3D scene scripts:
********************

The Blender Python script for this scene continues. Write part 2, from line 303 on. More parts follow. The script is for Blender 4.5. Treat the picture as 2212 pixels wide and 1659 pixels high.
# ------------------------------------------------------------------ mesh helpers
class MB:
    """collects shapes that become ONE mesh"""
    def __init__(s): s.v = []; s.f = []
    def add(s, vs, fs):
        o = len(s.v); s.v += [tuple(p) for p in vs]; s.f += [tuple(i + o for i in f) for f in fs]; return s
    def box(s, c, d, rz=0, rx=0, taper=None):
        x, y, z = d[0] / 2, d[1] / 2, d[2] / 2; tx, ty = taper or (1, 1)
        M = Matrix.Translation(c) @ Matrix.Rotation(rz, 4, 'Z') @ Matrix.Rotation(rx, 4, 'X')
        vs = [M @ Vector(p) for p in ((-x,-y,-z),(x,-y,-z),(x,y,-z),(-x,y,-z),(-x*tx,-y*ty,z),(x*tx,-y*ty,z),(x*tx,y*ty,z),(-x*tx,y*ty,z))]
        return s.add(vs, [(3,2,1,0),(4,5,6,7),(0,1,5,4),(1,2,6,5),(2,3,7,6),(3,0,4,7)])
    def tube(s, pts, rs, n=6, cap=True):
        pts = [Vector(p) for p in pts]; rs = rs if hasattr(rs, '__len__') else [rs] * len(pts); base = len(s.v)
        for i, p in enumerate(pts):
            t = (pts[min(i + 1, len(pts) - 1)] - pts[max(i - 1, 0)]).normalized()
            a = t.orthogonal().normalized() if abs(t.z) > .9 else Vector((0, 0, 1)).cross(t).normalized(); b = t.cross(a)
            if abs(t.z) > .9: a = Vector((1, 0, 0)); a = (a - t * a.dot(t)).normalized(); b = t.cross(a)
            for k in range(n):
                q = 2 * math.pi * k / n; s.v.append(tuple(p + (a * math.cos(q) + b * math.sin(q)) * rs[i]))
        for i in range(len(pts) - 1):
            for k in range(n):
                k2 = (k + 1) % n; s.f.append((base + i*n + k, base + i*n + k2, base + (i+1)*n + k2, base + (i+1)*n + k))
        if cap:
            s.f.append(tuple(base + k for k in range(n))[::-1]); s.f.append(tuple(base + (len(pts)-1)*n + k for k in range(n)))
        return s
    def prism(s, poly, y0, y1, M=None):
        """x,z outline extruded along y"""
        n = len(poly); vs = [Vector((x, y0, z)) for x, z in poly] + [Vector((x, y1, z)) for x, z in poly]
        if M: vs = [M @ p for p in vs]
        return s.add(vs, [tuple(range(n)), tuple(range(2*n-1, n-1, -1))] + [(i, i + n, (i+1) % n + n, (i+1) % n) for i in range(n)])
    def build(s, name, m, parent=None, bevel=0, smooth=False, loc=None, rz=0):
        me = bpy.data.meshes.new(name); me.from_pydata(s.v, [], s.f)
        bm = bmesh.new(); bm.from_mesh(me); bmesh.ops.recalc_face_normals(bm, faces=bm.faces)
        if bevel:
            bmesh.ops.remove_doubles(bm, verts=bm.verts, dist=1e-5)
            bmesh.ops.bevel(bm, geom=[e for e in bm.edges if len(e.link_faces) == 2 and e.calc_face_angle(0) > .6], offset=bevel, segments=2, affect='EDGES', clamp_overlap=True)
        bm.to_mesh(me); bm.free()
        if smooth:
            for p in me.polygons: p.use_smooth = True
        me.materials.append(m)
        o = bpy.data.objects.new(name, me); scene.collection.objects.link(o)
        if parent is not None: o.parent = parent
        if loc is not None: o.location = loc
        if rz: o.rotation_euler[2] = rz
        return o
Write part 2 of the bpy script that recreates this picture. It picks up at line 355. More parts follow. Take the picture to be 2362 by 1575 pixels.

********************

**What the exercise asks:** Copy out the material above in its entirety. Every detail must match.

**Finished exercise:**
The Blender Python script for this scene continues. Write part 2, from line 303 on. More parts follow. The script is for Blender 4.5. Treat the picture as 2212 pixels wide and 1659 pixels high.
# ------------------------------------------------------------------ mesh helpers
class MB:
    """collects shapes that become ONE mesh"""
    def __init__(s): s.v = []; s.f = []
    def add(s, vs, fs):
        o = len(s.v); s.v += [tuple(p) for p in vs]; s.f += [tuple(i + o for i in f) for f in fs]; return s
    def box(s, c, d, rz=0, rx=0, taper=None):
        x, y, z = d[0] / 2, d[1] / 2, d[2] / 2; tx, ty = taper or (1, 1)
        M = Matrix.Translation(c) @ Matrix.Rotation(rz, 4, 'Z') @ Matrix.Rotation(rx, 4, 'X')
        vs = [M @ Vector(p) for p in ((-x,-y,-z),(x,-y,-z),(x,y,-z),(-x,y,-z),(-x*tx,-y*ty,z),(x*tx,-y*ty,z),(x*tx,y*ty,z),(-x*tx,y*ty,z))]
        return s.add(vs, [(3,2,1,0),(4,5,6,7),(0,1,5,4),(1,2,6,5),(2,3,7,6),(3,0,4,7)])
    def tube(s, pts, rs, n=6, cap=True):
        pts = [Vector(p) for p in pts]; rs = rs if hasattr(rs, '__len__') else [rs] * len(pts); base = len(s.v)
        for i, p in enumerate(pts):
            t = (pts[min(i + 1, len(pts) - 1)] - pts[max(i - 1, 0)]).normalized()
            a = t.orthogonal().normalized() if abs(t.z) > .9 else Vector((0, 0, 1)).cross(t).normalized(); b = t.cross(a)
            if abs(t.z) > .9: a = Vector((1, 0, 0)); a = (a - t * a.dot(t)).normalized(); b = t.cross(a)
            for k in range(n):
                q = 2 * math.pi * k / n; s.v.append(tuple(p + (a * math.cos(q) + b * math.sin(q)) * rs[i]))
        for i in range(len(pts) - 1):
            for k in range(n):
                k2 = (k + 1) % n; s.f.append((base + i*n + k, base + i*n + k2, base + (i+1)*n + k2, base + (i+1)*n + k))
        if cap:
            s.f.append(tuple(base + k for k in range(n))[::-1]); s.f.append(tuple(base + (len(pts)-1)*n + k for k in range(n)))
        return s
    def prism(s, poly, y0, y1, M=None):
        """x,z outline extruded along y"""
        n = len(poly); vs = [Vector((x, y0, z)) for x, z in poly] + [Vector((x, y1, z)) for x, z in poly]
        if M: vs = [M @ p for p in vs]
        return s.add(vs, [tuple(range(n)), tuple(range(2*n-1, n-1, -1))] + [(i, i + n, (i+1) % n + n, (i+1) % n) for i in range(n)])
    def build(s, name, m, parent=None, bevel=0, smooth=False, loc=None, rz=0):
        me = bpy.data.meshes.new(name); me.from_pydata(s.v, [], s.f)
        bm = bmesh.new(); bm.from_mesh(me); bmesh.ops.recalc_face_normals(bm, faces=bm.faces)
        if bevel:
            bmesh.ops.remove_doubles(bm, verts=bm.verts, dist=1e-5)
            bmesh.ops.bevel(bm, geom=[e for e in bm.edges if len(e.link_faces) == 2 and e.calc_face_angle(0) > .6], offset=bevel, segments=2, affect='EDGES', clamp_overlap=True)
        bm.to_mesh(me); bm.free()
        if smooth:
            for p in me.polygons: p.use_smooth = True
        me.materials.append(m)
        o = bpy.data.objects.new(name, me); scene.collection.objects.link(o)
        if parent is not None: o.parent = parent
        if loc is not None: o.location = loc
        if rz: o.rotation_euler[2] = rz
        return o
Write part 2 of the bpy script that recreates this picture. It picks up at line 355. More parts follow. Take the picture to be 2362 by 1575 pixels.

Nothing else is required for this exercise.